Unconventional monetary policies and the LCR

BIS Quarterly Review  |  December 2012  | 
10 December 2012

(Extract from page 59 of BIS Quarterly Review, December 2012)

In the aftermath of the financial crisis, several central banks have engaged in substantial open market operations, eg Large-Scale Asset Purchases (LSAP) or quantitative easing (QE), with a view to providing additional monetary stimulus to support the economic recovery.

An interesting thought experiment is to determine how such operations may have impacted the LCR had it already been in place. Unfortunately, while historical data are available on bank assets and liabilities, this is not the case for other data such as contractual in- and outflows and asset encumbrance. Hence, we focus instead on the narrower question of the impact on the stock of HQLA under the assumption that all assets are unencumbered and operational (see Box 1).

Using historical balance sheet data for all private depository institutions in the United States, Graph A shows the stock of "potential" HQLA since 1960.1 The red area refers to the individual contributions from reserves; the blue area to other Level 1 assets; and the yellow area to Level 2 assets included, that is, the amount of these assets below the 40% cap. The purple area shows the amount of Level 2 assets excluded due to the cap. Everything is measured as a percentage of total assets.

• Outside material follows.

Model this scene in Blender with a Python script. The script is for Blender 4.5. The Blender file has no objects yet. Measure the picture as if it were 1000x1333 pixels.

The graph shows that the amount of Level 1 and Level 2 assets held by US depository institutions fell from over 25% of assets in 1960 to just over 10% in the runup to the financial crisis. Part of the downward trend in the stock of potential HQLA (the sum of the red, blue and yellow areas) is explained by a move towards holding more Level 2 assets, primarily in the form of agency debentures and mortgage-backed securities. The graph also shows that the interventions by the Federal Reserve have reversed much of the fall in potential HQLA over the previous four decades, with potential HQLA growing to just under 20% of total assets in mid-2012. The rise is driven in part by the increase in reserves, which had the effect of raising both Level 1 assets and the cap on Level 2 assets that can count as HQLA. In addition, banks are likely to have decided to hold a larger stock of liquid assets.


1 Information from the Federal Financial Institutions Examination Council (Call Reports) suggests that roughly one third of securities currently held by US depository institutions are in fact encumbered. Unfortunately, granular and historical information was not readily available for this analysis.